Que un intelectual abiertamente ateo como Juan José Millás escriba en El País una columna reconociendo, aunque sea con ironía, la magnitud ontológica del milagro eucarístico debería provocar algo más que una sonrisa avergonzada en el mundo católico. Debería obligarnos a detenernos y a preguntarnos qué está fallando cuando incluso un observador externo detecta una disonancia profunda entre lo que la Iglesia afirma creer y la manera en que ese misterio se vive —o se trivializa— en la práctica.
Millás no escribe como creyente ni pretende serlo. Precisamente por eso su diagnóstico resulta tan revelador. Parte de una premisa doctrinal correcta: la Iglesia enseña que en la consagración se produce un cambio real, literal, sustancial. No simbólico. No metafórico. Un milagro de primer orden. Y, sin embargo, constata algo que cualquiera puede verificar: la escena habitual de muchas celebraciones litúrgicas no refleja ni remotamente la trascendencia de lo que allí sucede. Gestos cansados, distracción generalizada, rutina. Como si nada extraordinario estuviera ocurriendo.

La pregunta que formula —con sarcasmo, pero con lógica— es demoledora: si realmente creemos lo que decimos creer, ¿por qué no actuamos en consecuencia? ¿Por qué no hay temblor, asombro, temor reverencial? ¿Por qué el altar no parece una zona sagrada, separada, custodiada?
Aquí es donde la observación externa se convierte en acusación interna. No es el ateo quien banaliza el misterio. Somos nosotros. O, al menos, una forma de vivir la liturgia que ha ido erosionando progresivamente el sentido de lo sagrado hasta hacerlo casi invisible.

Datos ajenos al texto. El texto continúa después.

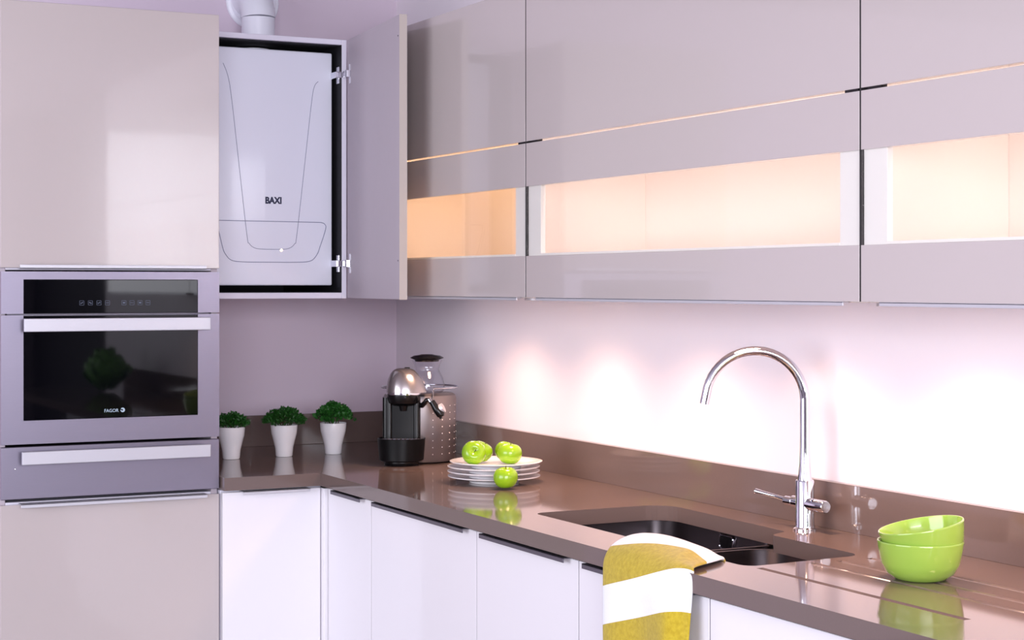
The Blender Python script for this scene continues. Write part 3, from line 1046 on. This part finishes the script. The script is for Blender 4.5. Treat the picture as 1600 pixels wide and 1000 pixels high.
# black front column with side cheek
bm = bmesh.new()
add_prism(bm, rounded([(-.056, -.024, .008), (.052, -.024, .008), (.052, .06, 0), (-.056, .06, 0)], 4), .01, .196)
link('front_column', bm, M['black_satin'], cm, False, 40)
bm = bmesh.new()
add_prism(bm, rounded([(-.058, -.030, .010), (-.030, -.030, .006), (-.030, -.018, 0), (-.058, .02, 0)], 4), .074, .200)
link('side_cheek', bm, M['black_plastic'], cm, False, 40)
bm = bmesh.new()
add_prism(bm, rounded([(.034, -.028, .006), (.054, -.028, .010), (.054, .02, 0), (.034, -.018, 0)], 4), .074, .200)
link('side_cheek', bm, M['black_plastic'], cm, False, 40)
# drip tray
lathe('drip_tray', [(0, .012), (.060, .012), (.066, .016), (.0705, .070), (.0712, .079), (.068, .080), (.0665, .0745), (0, .0745)], M['black_satin'], cm, 48, center=(-.002, -.022, 0))
lathe('foot', [(0, 0), (.050, 0), (.052, .004), (.052, .0125), (0, .0125)], M['black_plastic'], cm, 40, center=(-.002, -.018, 0))
bm = bmesh.new()
for k in range(-4, 5):
    hw = math.sqrt(max(0, .062 ** 2 - (k * .013) ** 2))
    add_box(bm, -.002 + k * .013 - .0018, -.002 + k * .013 + .0018, -.022 - hw, -.022 + hw * .35, .0755, .0785, .0006)
add_box(bm, -.060, .056, -.036, -.032, .0752, .0782, .0006)
link('drip_grille', bm, M['alu_dark'], cm, False)
# brewing head
lathe('head_collar', [(0, .176), (.030, .176), (.044, .184), (.049, .198), (.049, .210), (0, .210)], M['black_plastic'], cm, 40, center=(.004, -.020, 0))
lathe('spout_nozzle', [(0, .160), (.010, .160), (.014, .178), (0, .178)], M['black_plastic'], cm, 20, center=(.004, -.026, 0))
lathe('chrome_ring', [(.0488, .2085), (.0520, .2090), (.0525, .2125), (.0520, .2155), (.0488, .2160)], M['chrome'], cm, 48, center=(.004, -.020, 0))
dome = []
for k in range(15):
    a = R(90) * k / 14
    dome.append((.0508 * math.cos(a) ** .58 if k < 14 else 0, .2155 + .071 * math.sin(a)))
bm = bmesh.new()
vs = add_lathe(bm, dome, 48)
for v in vs:                          # egg shape: leans and runs out to the back right
    h = (v.co.z - .2155) / .071
    v.co.x = .004 + v.co.x + (.018 * max(0, v.co.x / .05) * (1 - h))
    v.co.y = -.020 + v.co.y + (.030 * max(0, v.co.y / .05)) * (1 - h * .5) + .006 * h
link('brew_dome', bm, M['silver'], cm, False, True)
bm = bmesh.new()
add_box(bm, .006, .022, -.012, .006, .284, .2885, .002)
link('dome_tab', bm, M['black_plastic'], cm, False)
# milk frother arm
fro = tube('steam_arm', [(.048, -.006, .176), (.060, -.022, .176), (.068, -.030, .184), (.074, -.034, .193), (.082, -.036, .194), (.088, -.037, .188)], [.0075, .0075, .007, .0065, .006, .006], M['black_plastic'], cm, 12, False)
tube('collar', [(.080, -.037, .196), (.094, -.041, .176)], [.0060, .0072], M['chrome'], fro, 14, False)
tube('nozzle', [(.089, -.040, .190), (.102, -.043, .168), (.116, -.046, .150), (.118, -.046, .145)], [.0085, .0110, .0125, .009], M['black_plastic'], fro, 14, False)
tube('nozzle_tip', [(.113, -.046, .148), (.117, -.046, .139)], [.005, .0042], M['black_plastic'], fro, 10, False)
tube('dial', [(.114, -.038, .166), (.124, -.040, .171)], [.0145, .0145], M['alu'], fro, 20, False)

# ------------------------------------------------------------------ glass carafe on the machine
cx, cyy = 2.165, 4.801
cf = thing('glass_carafe', (cx, cyy, WT + .2085), 'clear glass carafe with black lid, standing on the coffee machine', 'carafe')
outer = [(0, 0), (.044, 0), (.052, .006), (.054, .022), (.049, .045), (.040, .062), (.0365, .070), (.039, .080), (.045, .096), (.0455, .0985)]
inner = [(.0440, .0985), (.0435, .096), (.0375, .080), (.035, .070), (.0385, .061), (.0475, .044), (.0525, .022), (.0505, .007), (.043, .002), (0, .002)]
lathe('jug', outer + inner, M['carafe_glass'], cf, 40)
lathe('lid', [(0, .094), (.036, .094), (.0375, .099), (.0500, .104), (.0508, .106), (.040, .1115), (.022, .114), (.018, .1155), (0, .116)], M['black_plastic'], cf, 40)

# ------------------------------------------------------------------ things further along the worktop, mirrored in the oven glass
lt = thing('lettuce', (2.16, .62, WT + .0005), 'leafy green lettuce on the worktop, mirrored in the oven glass', 'lettuce')
rg = random.Random(11)
for k in range(22):
    a = k * 2.39996; tl = .25 + .9 * (k / 22)
    bm = bmesh.new()
    N = 5
    g = []
    for i in range(N + 1):
        u = i / N
        row = []
        for j in range(-2, 3):
            vv = j / 2
            wd_ = .07 * math.sin(math.pi * min(1, .15 + u * .8))
            rad_ = .02 + .10 * math.sin(u * 1.9) * tl
            z = .01 + .19 * (u ** .9) * (1.25 - tl * .55) + .01 * rg.uniform(-1, 1) * u
            x = rad_ - .03 * abs(vv) * u
            row.append(bm.verts.new((x * math.cos(a) - vv * wd_ * math.sin(a), x * math.sin(a) + vv * wd_ * math.cos(a), z)))
        g.append(row)
    for i in range(N):
        for j in range(4):
            bm.faces.new((g[i][j], g[i][j + 1], g[i + 1][j + 1], g[i + 1][j]))
    link('leaf', bm, M['lettuce'], lt, False, True)

for o in list(bpy.data.objects):
    if o.type == 'LIGHT':
        o['kind'] = 'light'
bpy.context.view_layer.update()
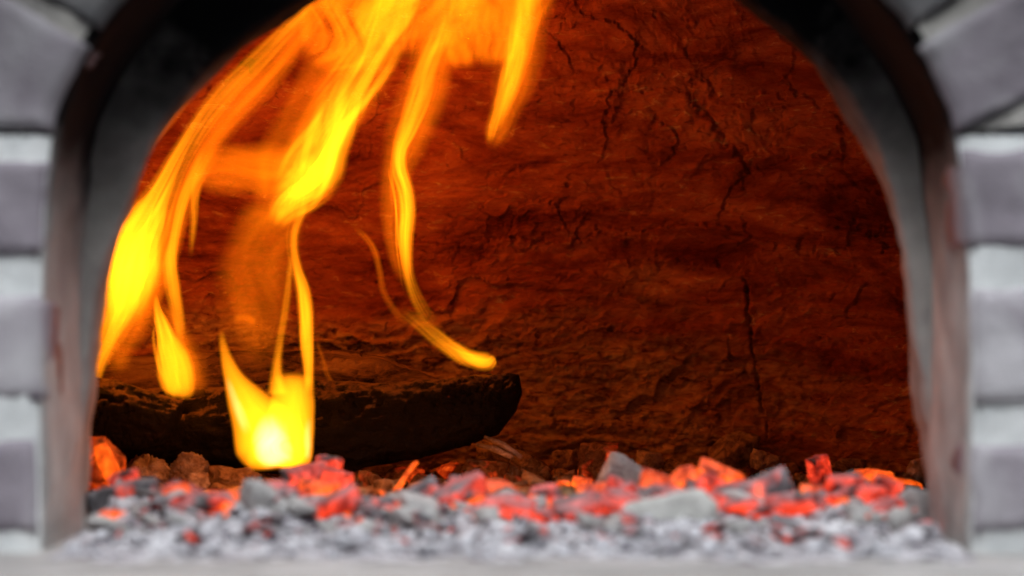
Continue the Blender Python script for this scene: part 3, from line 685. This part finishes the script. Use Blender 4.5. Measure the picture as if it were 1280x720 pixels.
coal("cracked_ember", (618, 618, 668, 664), 1.68, 'ember', "cracked red and grey ember at the middle of the bed", "ember", 69, -10, 0.8, 6, 0.058, 0, 0.10, EG)
coal("cracked_ember", (660, 600, 704, 646), 1.70, 'ember', "leaning red ember left of the whitened coal", "ember", 70, 30, 0.7, 5, 0.052, 0.06, 0.10, EG)
coal("whitened_coal", (684, 632, 746, 676), 1.64, 'ember_dim', "whitened coal with pink glow left of the big pale ash slab", "ember", 71, -14, 0.8, 6, 0.058, 0, 0.15)
coal("red_edged_wedge", (498, 604, 560, 660), 1.69, 'ember_dim', "grey charcoal wedge with red patches at the bed's middle", "charcoal", 72, -30, 0.7, 4, 0.046, 0.05, 0.05)
coal("grey_coal_slab", (548, 600, 606, 660), 1.70, 'ember_dim', "dark grey slab between red patched wedge and bright red ember", "charcoal", 73, 28, 0.6, 4, 0.046, 0.05, 0.05)
coal("red_ember_bar", (540, 634, 588, 672), 1.65, 'ember_hot', "slanting bright red ember bar at front of the dark grey slab", "ember", 74, -42, 0.6, 4, 0.039, 0.08, 0.10)
coal("dark_coal_slab", (112, 602, 206, 660), 1.68, 'ember_dim', "dark blue grey coal slab nearest the left jamb", "charcoal", 75, -16, 0.7, 5, 0.052, 0.06, 0.05)
coal("pink_coal", (192, 604, 268, 662), 1.69, 'ember', "grey coal with rosy glowing side next to the dark slab", "ember", 76, 24, 0.7, 4, 0.046, 0.04, 0.05)
coal("rosy_tip_coal", (138, 588, 176, 624), 1.73, 'ember', "small rosy tipped coal above the dark blue grey slab", "ember", 77, -14, 0.8, 5, 0.052, 0.04, 0.1)
coal("ash_peak", (296, 598, 366, 680), 1.62, 'ash_lump', "crumbling grey ash peak in front of the bright flame", "ash lump", 78, 6, 0.9, 10, 0.104, 0, 0.20)
coal("orange_ember", (258, 614, 330, 640), 1.74, 'ember_hot', "flat orange ember glowing between pink coal and ash peak", "ember", 79, 4, 0.9, 6, 0.052, 0.06, 0.15)
coal("hot_spark", (428, 624, 446, 644), 1.72, 'ember_hot', "tiny yellow orange spark at the right of the square ember", "ember", 80, 0, 0.9, 6, 0.052, 0, 0.25)
coal("grey_ash_lump", (900, 648, 950, 692), 1.58, 'ash_lump', "grey ash lump at the right end of the big pale slab", "ash lump", 81, 0, 0.9, 8, 0.078, 0.04, 0.1)
coal("grey_coal", (440, 622, 506, 662), 1.67, 'ember_dim', "low grey coal between square ember and red patched wedge", "charcoal", 82, 8, 0.8, 6, 0.065, 0.04, 0.1)

# the thin glowing twig
def tube(name, pts, radii, mat, **kw):
    P = [Vector(p) for p in pts]; n = 14; rows = []
    for i, p in enumerate(P):
        t = (P[min(i + 1, len(P) - 1)] - P[max(i - 1, 0)]).normalized(); a = t.cross(Vector((0, 1, 0.1))).normalized(); b = t.cross(a)
        rows.append([p + (a * math.cos(k * 2 * math.pi / n) + b * math.sin(k * 2 * math.pi / n)) * radii[i] * (1 + 0.12 * math.sin(k * 2.3 + i)) for k in range(n)])
    V = np.array([[tuple(v) for v in r] for r in rows]).reshape(-1, 3)
    f = [tuple(r) for r in grid_faces(n, len(P), True)]
    me = bpy.data.meshes.new(name); me.from_pydata(V.tolist(), [], [list(r) for r in f] + [list(range(n))[::-1], [len(V) - n + k for k in range(n)]])
    for p in me.polygons: p.use_smooth = True
    me.update(); return link(name, me, mat, **kw)
tube("glowing_twig", [at(478, 628, 1.85), at(492, 618, 1.85), at(502, 604, 1.86), at(509, 592, 1.86), at(518, 580, 1.87), at(522, 577, 1.87)], [0.0030, 0.0028, 0.0024, 0.0020, 0.0020, 0.0014], M['char_orange'],
     label="thin curved glowing twig sticking up from the charcoal chips", cat="twig")
for k, (a, b, c, lab) in enumerate((((606, 546, 2.0), (628, 556, 1.99), (652, 572, 1.98), "upper pale splinter lying across the splintered charcoal"), ((596, 556, 2.0), (620, 562, 1.985), (640, 572, 1.97), "lower pale splinter under the other across the splintered charcoal"))):
    tube("wood_splinter", [at(*a), at(*b), at(*c)], [0.0014, 0.0026, 0.0018], M['char_pale'], label=lab, cat="splinter")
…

No se trata de exigir teatralidad ni histeria religiosa. Se trata de coherencia. La Iglesia siempre supo que el misterio exige custodia. Durante siglos, tanto en Oriente como en Occidente, se desarrollaron formas concretas de proteger lo sagrado: separación del presbiterio, gestos precisos, silencio, velos, signos de distancia. No por desprecio al pueblo, sino por conciencia del misterio.
En Occidente, esa conciencia se fue debilitando. Y lo que se perdió no fue cercanía, sino asombro. No fue participación, sino reverencia. Cuando todo se muestra, todo se banaliza. Cuando nada se protege, nada se venera.
Por eso resulta significativo —y preocupante— que sea un no creyente quien señale la incoherencia, porque percibe una fisura evidente: una Iglesia que proclama el mayor de los milagros y lo celebra como si fuera un trámite.
El problema no es que el mundo no crea en la Eucaristía. El problema es que muchas veces no parece que la Iglesia misma crea de verdad en lo que custodia. Y cuando el misterio deja de estructurar la liturgia, termina por diluir también la fe.
Quizá esta sea una de esas ocasiones en las que conviene escuchar incluso a quien habla desde fuera. Para reconocer que la grieta es tan visible que ya no pasa desapercibida. Cuando hasta los ateos perciben la contradicción, es señal de que algo esencial necesita ser corregido.
La pregunta final no es retórica: ¿queremos seguir explicando el misterio o volver a arrodillarnos ante él? Porque la fe no se sostiene solo con palabras correctas, sino con gestos que las hagan creíbles.